[START]

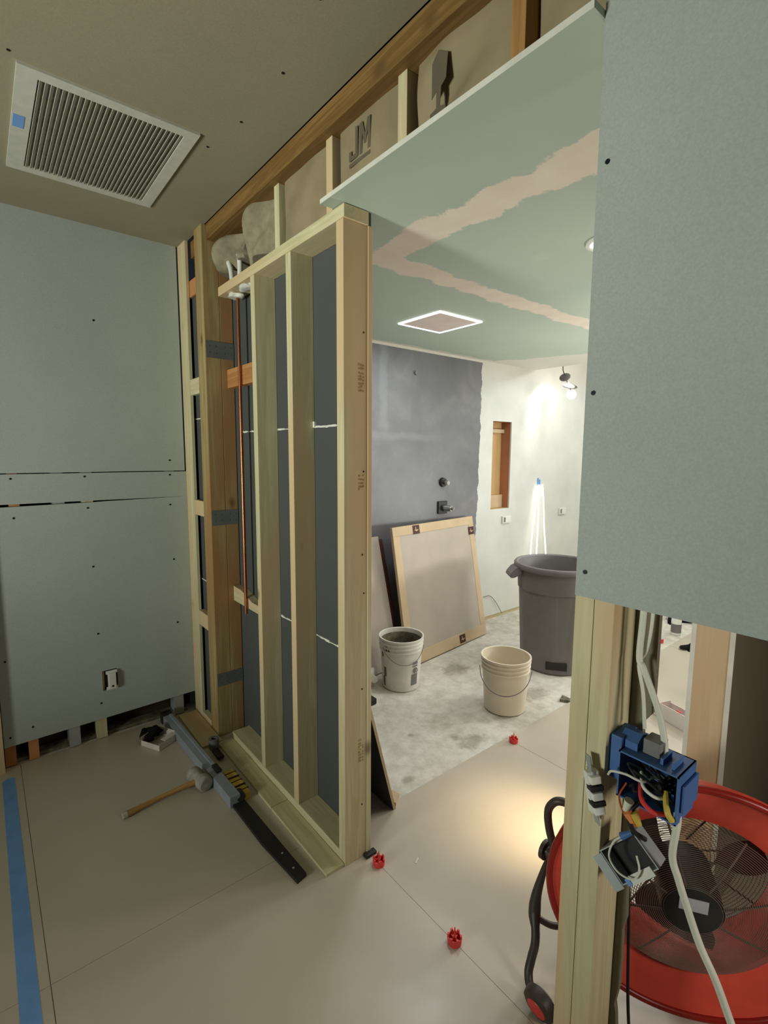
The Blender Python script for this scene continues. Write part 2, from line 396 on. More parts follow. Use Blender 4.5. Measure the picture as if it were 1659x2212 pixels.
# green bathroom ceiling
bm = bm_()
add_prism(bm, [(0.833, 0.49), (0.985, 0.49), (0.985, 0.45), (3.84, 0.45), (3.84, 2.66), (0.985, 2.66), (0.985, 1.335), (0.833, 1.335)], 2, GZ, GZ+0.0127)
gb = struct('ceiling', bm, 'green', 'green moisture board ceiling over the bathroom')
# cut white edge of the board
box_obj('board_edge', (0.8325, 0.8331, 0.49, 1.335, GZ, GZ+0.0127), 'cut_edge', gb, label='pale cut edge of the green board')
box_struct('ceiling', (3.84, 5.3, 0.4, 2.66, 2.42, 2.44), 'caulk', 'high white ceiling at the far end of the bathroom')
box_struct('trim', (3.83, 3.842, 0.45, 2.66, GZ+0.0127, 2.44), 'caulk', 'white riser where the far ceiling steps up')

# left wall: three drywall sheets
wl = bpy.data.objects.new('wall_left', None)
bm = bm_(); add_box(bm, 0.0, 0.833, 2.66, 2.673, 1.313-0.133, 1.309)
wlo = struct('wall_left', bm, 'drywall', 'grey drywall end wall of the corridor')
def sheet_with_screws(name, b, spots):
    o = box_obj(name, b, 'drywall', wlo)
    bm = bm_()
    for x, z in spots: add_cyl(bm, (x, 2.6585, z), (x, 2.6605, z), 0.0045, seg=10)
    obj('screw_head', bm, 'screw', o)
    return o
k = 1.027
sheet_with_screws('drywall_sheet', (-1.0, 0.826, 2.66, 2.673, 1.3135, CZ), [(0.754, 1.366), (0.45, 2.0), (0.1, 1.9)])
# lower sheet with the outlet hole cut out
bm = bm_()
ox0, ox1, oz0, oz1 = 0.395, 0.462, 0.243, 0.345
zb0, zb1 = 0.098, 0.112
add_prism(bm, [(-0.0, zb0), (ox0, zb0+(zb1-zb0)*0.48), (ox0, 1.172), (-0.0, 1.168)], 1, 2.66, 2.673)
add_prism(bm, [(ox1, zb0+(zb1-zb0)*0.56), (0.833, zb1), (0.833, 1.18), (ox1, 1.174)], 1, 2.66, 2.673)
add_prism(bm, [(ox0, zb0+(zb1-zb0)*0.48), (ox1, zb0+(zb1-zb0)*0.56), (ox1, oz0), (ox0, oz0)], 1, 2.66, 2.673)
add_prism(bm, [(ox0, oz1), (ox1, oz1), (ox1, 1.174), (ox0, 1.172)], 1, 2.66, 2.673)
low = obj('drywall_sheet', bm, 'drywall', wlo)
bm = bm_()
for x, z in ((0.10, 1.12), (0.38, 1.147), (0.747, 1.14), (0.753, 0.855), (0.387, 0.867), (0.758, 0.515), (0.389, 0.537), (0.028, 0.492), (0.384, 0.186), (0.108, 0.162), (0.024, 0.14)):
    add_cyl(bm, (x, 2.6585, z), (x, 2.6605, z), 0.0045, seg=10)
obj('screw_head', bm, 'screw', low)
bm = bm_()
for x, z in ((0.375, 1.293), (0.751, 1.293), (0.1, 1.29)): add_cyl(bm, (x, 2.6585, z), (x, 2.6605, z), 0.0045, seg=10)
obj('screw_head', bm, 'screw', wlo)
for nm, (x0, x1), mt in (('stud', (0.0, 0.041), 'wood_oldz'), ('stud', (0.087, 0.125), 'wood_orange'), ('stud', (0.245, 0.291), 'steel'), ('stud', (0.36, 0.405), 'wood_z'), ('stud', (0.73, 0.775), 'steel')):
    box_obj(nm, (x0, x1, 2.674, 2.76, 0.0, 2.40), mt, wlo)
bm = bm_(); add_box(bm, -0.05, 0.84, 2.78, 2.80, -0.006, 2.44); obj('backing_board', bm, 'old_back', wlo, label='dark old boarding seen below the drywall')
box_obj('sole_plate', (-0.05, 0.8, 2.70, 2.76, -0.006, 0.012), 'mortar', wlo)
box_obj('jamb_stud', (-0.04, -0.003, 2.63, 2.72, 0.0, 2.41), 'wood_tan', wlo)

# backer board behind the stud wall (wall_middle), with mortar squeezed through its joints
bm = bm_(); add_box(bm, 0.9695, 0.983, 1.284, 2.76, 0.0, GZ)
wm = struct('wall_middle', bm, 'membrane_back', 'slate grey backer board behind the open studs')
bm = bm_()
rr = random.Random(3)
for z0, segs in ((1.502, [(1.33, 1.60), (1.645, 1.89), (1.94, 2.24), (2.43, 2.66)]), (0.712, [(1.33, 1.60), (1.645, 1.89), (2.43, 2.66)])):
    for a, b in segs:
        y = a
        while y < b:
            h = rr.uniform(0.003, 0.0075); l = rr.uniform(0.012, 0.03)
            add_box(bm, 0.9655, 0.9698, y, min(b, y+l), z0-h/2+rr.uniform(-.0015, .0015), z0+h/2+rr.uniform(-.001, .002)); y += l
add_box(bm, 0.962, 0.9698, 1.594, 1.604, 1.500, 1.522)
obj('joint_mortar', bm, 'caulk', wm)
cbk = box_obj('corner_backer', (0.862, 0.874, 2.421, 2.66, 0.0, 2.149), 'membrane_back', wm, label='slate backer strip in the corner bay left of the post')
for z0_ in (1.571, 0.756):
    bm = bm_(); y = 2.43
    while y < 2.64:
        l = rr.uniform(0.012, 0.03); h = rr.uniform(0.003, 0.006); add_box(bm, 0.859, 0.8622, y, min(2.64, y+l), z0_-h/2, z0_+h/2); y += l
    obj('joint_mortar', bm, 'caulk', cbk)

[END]
[START]

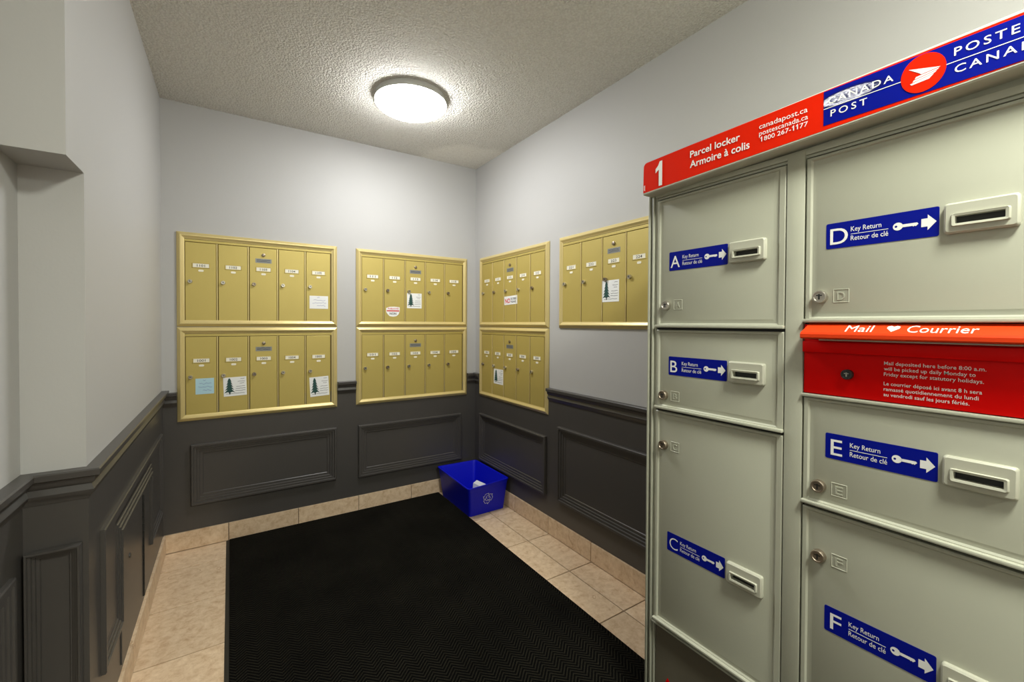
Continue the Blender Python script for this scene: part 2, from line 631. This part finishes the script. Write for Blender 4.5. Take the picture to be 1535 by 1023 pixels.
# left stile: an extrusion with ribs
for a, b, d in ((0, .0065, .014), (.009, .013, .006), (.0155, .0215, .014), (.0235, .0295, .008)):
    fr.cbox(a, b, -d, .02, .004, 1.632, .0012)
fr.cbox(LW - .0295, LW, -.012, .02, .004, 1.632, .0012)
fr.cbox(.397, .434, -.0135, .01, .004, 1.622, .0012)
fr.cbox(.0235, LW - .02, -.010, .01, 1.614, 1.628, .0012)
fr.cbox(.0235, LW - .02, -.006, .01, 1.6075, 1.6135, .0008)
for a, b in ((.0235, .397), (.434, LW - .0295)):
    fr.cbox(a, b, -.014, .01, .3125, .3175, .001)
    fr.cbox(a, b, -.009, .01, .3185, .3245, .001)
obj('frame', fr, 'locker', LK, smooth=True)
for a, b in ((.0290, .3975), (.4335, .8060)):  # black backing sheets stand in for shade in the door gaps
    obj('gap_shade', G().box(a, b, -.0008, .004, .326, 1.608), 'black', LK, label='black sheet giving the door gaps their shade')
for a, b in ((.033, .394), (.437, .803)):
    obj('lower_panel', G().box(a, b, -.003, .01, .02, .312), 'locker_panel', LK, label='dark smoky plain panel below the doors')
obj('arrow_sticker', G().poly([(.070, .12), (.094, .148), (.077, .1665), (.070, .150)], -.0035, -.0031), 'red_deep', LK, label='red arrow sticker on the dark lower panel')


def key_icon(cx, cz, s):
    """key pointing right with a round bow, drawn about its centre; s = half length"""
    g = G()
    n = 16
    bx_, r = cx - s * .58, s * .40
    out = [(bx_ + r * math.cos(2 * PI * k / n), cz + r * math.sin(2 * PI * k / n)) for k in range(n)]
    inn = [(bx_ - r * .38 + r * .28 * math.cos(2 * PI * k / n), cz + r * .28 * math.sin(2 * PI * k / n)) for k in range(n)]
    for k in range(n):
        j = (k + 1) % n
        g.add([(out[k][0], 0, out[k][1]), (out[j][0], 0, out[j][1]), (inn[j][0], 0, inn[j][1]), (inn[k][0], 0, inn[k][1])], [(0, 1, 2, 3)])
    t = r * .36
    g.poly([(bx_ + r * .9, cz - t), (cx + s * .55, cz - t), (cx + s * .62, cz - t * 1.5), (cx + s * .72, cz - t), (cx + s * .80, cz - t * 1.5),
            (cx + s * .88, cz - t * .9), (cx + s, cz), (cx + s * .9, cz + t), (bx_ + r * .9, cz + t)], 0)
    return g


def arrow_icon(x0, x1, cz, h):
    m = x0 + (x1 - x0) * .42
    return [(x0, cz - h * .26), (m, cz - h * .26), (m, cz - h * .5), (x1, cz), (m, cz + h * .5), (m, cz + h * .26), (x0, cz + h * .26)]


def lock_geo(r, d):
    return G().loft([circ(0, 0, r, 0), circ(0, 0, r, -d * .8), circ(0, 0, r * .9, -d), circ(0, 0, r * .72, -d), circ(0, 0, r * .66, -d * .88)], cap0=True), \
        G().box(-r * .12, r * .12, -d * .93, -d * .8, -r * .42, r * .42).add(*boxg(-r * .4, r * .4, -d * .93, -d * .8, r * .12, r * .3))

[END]
[START]

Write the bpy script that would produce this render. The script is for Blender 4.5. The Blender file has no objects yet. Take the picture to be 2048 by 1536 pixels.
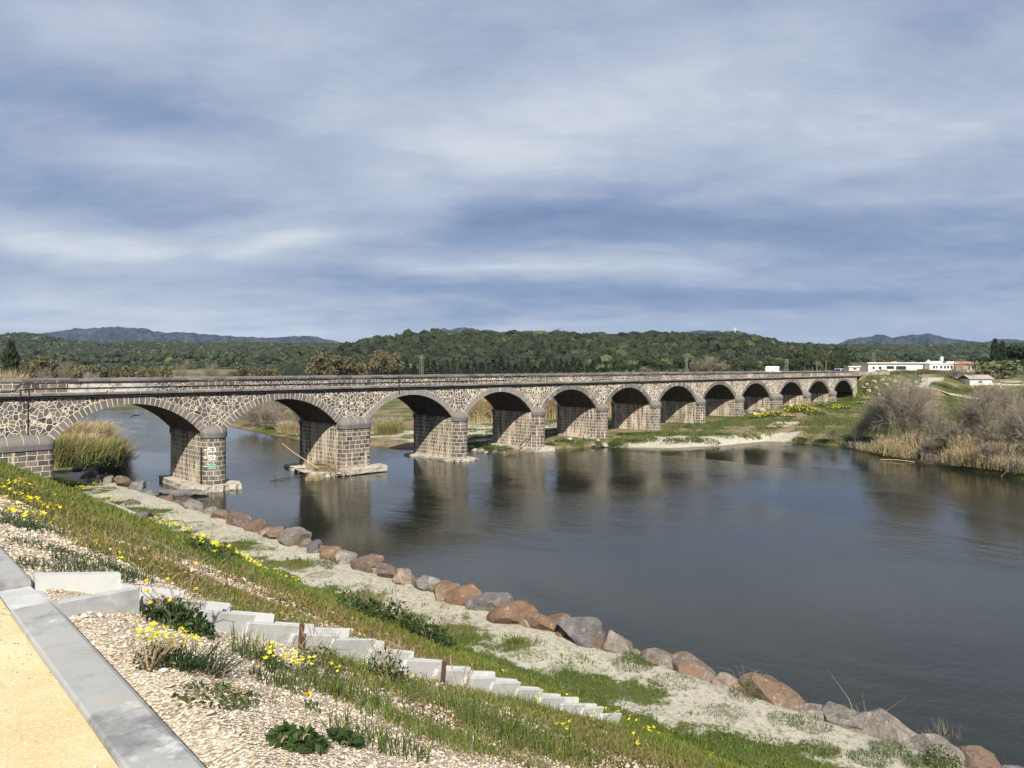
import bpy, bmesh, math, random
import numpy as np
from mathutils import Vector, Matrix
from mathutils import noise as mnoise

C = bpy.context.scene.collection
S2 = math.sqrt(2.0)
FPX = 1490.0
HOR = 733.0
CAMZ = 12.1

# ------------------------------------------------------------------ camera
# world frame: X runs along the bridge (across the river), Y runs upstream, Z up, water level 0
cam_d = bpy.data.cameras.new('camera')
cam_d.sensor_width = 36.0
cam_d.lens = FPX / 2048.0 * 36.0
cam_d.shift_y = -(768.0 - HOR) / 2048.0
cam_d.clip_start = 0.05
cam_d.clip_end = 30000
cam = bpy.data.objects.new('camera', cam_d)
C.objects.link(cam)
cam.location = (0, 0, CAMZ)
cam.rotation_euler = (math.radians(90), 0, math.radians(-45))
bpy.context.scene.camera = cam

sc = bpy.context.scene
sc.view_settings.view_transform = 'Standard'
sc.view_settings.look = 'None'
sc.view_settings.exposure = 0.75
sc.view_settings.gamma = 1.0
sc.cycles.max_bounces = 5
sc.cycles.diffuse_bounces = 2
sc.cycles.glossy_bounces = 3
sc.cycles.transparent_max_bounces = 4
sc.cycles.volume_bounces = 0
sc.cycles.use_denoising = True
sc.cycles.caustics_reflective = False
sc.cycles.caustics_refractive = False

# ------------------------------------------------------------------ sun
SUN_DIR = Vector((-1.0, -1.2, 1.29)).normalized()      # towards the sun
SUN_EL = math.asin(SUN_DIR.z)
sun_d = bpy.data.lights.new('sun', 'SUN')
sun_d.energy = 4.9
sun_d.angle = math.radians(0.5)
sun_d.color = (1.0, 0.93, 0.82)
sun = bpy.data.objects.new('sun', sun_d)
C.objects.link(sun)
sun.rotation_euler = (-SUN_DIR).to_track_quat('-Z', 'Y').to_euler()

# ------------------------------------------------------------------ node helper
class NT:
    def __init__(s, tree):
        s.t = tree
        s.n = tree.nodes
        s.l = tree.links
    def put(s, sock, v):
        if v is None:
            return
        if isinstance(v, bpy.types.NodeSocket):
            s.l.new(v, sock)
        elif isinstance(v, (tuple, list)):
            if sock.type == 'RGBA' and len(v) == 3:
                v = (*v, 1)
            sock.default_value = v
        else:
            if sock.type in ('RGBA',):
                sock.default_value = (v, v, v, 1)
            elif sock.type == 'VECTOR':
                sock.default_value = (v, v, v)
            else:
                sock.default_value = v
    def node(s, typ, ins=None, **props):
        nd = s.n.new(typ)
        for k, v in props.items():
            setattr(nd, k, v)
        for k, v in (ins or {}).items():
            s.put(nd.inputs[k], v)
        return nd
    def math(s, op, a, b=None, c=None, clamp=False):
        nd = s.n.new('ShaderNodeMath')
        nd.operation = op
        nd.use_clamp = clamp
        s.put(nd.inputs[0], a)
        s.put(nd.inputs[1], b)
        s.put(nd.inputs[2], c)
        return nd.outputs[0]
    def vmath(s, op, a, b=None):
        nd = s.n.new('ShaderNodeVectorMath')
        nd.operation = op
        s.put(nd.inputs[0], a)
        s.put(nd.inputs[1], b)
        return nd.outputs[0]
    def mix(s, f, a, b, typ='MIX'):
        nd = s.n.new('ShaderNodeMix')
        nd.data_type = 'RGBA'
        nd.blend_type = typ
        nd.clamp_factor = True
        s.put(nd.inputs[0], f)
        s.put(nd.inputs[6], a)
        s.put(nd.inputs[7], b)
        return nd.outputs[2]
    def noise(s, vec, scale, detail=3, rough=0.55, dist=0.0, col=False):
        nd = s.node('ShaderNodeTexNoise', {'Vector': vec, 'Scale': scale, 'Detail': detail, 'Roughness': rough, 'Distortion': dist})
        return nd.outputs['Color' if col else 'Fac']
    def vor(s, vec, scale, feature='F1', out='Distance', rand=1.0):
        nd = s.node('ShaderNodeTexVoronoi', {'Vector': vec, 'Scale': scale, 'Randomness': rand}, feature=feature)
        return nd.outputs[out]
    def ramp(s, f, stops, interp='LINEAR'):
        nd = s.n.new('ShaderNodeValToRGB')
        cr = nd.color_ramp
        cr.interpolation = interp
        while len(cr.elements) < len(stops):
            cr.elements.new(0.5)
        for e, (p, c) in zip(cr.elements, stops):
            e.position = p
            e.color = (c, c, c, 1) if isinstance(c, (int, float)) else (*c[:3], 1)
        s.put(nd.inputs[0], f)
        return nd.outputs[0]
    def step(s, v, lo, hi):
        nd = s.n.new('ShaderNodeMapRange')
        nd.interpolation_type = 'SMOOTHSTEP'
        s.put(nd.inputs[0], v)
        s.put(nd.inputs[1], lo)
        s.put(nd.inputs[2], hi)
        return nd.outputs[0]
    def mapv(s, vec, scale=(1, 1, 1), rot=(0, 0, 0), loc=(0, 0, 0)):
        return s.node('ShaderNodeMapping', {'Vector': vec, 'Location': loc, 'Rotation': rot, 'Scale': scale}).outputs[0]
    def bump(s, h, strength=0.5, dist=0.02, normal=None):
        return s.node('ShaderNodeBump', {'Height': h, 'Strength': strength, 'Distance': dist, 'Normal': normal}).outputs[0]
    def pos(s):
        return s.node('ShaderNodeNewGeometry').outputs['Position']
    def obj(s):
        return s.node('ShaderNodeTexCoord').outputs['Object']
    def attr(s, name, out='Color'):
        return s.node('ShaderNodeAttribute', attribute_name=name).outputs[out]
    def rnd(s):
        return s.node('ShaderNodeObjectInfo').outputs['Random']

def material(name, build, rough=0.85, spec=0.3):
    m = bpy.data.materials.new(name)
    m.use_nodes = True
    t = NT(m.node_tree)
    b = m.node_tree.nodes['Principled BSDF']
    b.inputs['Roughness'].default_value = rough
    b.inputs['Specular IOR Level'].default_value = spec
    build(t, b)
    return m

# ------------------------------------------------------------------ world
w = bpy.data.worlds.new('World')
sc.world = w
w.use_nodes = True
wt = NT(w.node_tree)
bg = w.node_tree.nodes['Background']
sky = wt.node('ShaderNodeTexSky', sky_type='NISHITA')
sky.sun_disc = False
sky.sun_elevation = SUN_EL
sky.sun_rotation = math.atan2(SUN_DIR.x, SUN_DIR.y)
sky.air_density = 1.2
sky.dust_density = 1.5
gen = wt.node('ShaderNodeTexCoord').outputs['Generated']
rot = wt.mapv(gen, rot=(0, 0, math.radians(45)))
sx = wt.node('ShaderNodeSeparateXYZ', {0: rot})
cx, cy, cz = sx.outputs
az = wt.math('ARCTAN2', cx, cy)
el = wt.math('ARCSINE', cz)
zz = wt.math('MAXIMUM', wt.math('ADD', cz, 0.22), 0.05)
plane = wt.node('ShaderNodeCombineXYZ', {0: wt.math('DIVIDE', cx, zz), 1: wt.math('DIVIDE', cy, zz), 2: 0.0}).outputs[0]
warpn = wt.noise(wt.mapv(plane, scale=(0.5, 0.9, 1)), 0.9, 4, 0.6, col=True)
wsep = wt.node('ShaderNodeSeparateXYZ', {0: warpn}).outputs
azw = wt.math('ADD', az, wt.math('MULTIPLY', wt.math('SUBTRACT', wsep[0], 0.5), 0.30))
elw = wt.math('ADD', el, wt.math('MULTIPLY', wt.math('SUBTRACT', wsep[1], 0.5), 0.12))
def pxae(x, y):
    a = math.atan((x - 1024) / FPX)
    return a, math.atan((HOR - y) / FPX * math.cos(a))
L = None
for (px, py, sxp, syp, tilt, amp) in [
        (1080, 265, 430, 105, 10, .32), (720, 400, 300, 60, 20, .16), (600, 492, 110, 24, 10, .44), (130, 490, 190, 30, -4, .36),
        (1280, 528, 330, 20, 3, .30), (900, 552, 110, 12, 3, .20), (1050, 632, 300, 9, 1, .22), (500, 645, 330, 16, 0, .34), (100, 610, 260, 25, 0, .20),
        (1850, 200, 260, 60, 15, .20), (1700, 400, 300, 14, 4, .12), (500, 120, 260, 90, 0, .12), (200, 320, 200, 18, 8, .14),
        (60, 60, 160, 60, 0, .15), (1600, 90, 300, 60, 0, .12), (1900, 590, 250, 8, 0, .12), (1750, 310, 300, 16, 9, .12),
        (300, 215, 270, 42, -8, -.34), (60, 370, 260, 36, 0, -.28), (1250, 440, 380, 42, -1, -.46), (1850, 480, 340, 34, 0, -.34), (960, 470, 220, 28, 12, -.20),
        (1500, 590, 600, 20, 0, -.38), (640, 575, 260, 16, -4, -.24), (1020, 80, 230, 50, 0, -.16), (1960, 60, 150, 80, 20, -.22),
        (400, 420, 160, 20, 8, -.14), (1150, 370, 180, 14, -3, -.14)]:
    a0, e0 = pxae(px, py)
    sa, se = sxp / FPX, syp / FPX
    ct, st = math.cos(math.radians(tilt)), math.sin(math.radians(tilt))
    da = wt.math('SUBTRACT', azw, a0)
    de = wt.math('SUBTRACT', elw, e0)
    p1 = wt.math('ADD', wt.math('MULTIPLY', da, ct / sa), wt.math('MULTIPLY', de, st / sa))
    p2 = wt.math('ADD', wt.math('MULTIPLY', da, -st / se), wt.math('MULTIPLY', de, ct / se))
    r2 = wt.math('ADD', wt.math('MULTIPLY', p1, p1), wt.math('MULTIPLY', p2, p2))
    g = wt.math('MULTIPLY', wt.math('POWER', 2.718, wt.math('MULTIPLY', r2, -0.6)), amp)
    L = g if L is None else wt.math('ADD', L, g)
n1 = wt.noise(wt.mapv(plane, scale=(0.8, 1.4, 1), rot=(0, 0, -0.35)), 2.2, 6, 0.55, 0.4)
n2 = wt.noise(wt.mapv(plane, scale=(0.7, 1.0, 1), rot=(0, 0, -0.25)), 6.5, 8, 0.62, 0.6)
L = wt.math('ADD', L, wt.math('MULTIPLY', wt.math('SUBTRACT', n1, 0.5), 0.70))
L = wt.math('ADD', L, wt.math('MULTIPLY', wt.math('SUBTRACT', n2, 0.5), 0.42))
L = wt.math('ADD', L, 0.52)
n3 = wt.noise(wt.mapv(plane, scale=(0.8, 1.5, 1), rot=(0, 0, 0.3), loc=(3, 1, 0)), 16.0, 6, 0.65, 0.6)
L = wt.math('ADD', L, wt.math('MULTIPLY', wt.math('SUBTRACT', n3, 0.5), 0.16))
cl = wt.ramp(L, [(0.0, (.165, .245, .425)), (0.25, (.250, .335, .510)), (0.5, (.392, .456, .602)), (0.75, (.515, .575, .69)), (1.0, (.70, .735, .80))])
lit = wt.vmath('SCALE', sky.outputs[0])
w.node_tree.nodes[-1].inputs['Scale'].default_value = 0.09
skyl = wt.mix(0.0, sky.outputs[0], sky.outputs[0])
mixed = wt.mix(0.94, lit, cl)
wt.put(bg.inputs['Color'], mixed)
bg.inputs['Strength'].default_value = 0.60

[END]

= Task to complete =
Print exactly the lines from the one containing "The Blender Python script for this scene continues." to the one containing "ceiling steps up')", both included, and nothing else.

= Answer to the task =
The Blender Python script for this scene continues. Write part 2, from line 396 on. More parts follow. Use Blender 4.5. Measure the picture as if it were 1659x2212 pixels.
# green bathroom ceiling
bm = bm_()
add_prism(bm, [(0.833, 0.49), (0.985, 0.49), (0.985, 0.45), (3.84, 0.45), (3.84, 2.66), (0.985, 2.66), (0.985, 1.335), (0.833, 1.335)], 2, GZ, GZ+0.0127)
gb = struct('ceiling', bm, 'green', 'green moisture board ceiling over the bathroom')
# cut white edge of the board
box_obj('board_edge', (0.8325, 0.8331, 0.49, 1.335, GZ, GZ+0.0127), 'cut_edge', gb, label='pale cut edge of the green board')
box_struct('ceiling', (3.84, 5.3, 0.4, 2.66, 2.42, 2.44), 'caulk', 'high white ceiling at the far end of the bathroom')
box_struct('trim', (3.83, 3.842, 0.45, 2.66, GZ+0.0127, 2.44), 'caulk', 'white riser where the far ceiling steps up')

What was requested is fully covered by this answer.